Print the lines of the data, starting with the first, up to and including the line where "S.unit_settings.scale_length = 0.01" appears.

= = = = = = =

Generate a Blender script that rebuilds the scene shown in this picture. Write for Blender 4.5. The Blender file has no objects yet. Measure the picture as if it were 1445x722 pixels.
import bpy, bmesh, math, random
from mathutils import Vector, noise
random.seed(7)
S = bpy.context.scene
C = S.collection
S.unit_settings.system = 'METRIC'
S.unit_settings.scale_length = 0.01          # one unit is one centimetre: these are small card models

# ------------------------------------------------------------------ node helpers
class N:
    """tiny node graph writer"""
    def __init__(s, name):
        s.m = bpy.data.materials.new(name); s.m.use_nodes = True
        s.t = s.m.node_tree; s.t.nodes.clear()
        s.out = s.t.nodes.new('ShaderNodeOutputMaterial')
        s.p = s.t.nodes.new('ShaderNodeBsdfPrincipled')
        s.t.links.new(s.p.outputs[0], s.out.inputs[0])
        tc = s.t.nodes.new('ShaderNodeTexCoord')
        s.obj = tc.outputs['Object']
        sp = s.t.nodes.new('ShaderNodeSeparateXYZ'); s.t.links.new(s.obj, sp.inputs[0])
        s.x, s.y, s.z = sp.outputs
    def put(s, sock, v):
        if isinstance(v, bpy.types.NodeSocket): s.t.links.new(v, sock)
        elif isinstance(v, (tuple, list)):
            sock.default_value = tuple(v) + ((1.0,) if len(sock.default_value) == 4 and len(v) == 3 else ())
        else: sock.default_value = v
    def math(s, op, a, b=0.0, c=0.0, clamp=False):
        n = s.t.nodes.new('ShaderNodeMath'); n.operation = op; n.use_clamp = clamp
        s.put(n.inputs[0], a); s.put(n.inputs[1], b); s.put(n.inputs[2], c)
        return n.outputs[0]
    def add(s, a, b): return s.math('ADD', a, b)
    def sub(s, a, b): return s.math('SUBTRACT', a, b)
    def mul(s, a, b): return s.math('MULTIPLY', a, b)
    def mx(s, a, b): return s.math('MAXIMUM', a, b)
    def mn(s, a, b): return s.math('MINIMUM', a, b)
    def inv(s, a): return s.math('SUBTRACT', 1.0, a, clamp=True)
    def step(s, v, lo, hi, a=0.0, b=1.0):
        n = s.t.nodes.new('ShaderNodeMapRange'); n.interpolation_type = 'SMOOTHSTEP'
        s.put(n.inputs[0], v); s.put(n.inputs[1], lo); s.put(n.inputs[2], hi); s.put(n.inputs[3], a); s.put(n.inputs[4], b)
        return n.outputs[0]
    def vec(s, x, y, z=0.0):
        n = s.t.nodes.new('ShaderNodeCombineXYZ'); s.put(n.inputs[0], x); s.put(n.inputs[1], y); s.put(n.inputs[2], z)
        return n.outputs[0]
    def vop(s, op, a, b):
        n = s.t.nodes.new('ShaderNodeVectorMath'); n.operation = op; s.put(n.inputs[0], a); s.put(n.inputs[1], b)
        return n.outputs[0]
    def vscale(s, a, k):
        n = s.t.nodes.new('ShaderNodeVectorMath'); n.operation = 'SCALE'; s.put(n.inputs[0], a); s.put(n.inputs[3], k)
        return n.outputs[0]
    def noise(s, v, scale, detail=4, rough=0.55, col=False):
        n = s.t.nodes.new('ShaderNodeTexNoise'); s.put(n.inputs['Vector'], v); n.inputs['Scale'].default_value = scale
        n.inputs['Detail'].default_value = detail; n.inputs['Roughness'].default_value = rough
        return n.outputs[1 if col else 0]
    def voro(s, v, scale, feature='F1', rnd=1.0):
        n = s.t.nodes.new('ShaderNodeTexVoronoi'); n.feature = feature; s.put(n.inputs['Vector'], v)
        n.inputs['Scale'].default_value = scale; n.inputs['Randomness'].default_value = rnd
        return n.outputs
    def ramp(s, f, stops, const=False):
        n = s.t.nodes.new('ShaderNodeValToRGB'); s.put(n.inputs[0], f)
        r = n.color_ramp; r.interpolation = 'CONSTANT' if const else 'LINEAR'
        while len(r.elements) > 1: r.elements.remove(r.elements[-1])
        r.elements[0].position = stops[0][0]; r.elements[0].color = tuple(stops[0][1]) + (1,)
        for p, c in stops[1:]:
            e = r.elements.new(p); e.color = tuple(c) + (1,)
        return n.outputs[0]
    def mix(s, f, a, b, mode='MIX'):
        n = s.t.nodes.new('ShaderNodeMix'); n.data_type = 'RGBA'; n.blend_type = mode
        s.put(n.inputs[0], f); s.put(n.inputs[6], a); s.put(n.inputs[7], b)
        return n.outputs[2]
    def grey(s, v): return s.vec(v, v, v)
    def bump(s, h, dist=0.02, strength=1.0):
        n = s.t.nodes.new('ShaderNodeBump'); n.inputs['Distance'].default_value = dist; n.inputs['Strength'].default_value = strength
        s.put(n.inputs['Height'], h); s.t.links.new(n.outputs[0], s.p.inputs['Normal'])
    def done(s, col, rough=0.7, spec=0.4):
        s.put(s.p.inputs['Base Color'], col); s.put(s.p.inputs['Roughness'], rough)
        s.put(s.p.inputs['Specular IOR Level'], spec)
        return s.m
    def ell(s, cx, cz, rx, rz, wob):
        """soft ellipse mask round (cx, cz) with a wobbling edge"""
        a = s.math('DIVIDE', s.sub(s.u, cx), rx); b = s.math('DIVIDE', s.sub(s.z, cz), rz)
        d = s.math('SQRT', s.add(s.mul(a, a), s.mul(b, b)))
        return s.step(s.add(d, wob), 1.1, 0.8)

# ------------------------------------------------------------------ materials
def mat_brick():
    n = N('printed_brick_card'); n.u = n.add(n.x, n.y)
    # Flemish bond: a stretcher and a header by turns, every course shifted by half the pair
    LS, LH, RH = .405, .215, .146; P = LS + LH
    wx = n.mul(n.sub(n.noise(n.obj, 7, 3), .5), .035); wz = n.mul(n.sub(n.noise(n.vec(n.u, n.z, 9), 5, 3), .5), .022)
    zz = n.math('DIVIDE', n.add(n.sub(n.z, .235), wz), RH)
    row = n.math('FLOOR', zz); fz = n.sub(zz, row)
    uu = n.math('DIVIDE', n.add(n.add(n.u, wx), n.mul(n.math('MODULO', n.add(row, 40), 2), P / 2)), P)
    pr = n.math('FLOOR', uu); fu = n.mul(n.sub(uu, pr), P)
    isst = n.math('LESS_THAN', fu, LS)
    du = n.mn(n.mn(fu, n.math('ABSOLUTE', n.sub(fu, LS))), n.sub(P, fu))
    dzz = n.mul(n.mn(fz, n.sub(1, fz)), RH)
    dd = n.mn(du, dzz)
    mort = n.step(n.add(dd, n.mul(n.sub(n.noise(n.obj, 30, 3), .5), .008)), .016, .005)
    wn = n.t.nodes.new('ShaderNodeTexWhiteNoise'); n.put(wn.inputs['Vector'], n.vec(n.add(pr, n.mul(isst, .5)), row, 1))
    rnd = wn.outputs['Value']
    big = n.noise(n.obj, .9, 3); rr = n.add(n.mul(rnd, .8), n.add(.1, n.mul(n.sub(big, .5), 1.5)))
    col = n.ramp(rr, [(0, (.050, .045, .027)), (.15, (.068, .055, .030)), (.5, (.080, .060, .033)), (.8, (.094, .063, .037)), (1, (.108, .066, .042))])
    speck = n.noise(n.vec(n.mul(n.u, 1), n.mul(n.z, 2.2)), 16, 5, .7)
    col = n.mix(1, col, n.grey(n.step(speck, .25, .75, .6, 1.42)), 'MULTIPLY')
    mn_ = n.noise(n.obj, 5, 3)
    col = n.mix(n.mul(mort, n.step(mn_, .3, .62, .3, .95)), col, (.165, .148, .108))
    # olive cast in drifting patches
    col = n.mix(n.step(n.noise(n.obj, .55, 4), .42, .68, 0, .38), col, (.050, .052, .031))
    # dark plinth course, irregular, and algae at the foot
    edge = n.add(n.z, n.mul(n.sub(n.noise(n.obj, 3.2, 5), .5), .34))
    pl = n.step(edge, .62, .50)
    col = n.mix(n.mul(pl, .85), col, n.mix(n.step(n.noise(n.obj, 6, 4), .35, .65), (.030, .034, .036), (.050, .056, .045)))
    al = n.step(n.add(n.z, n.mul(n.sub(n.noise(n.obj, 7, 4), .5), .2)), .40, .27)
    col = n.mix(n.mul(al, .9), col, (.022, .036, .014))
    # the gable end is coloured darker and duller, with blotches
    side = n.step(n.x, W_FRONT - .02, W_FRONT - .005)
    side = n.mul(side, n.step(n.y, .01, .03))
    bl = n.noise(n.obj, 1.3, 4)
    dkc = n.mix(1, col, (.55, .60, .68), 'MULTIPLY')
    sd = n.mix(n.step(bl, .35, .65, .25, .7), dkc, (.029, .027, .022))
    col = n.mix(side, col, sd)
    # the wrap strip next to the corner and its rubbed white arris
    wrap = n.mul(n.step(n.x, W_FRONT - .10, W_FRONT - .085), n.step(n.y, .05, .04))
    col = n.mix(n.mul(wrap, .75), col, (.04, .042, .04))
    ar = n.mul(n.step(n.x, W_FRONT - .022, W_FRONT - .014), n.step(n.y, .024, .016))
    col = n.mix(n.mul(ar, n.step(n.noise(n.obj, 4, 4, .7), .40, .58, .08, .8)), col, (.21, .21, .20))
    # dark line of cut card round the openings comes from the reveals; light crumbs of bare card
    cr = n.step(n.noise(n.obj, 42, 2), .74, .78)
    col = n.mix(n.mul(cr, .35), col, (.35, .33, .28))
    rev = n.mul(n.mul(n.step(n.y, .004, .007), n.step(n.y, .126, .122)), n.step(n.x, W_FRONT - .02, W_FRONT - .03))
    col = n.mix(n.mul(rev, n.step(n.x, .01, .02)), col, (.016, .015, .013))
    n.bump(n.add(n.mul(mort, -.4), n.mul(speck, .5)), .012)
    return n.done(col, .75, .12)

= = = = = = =

* WRITTEN SOLUTION *
Generate a Blender script that rebuilds the scene shown in this picture. Write for Blender 4.5. The Blender file has no objects yet. Measure the picture as if it were 1445x722 pixels.
import bpy, bmesh, math, random
from mathutils import Vector, noise
random.seed(7)
S = bpy.context.scene
C = S.collection
S.unit_settings.system = 'METRIC'
S.unit_settings.scale_length = 0.01          # one unit is one centimetre: these are small card models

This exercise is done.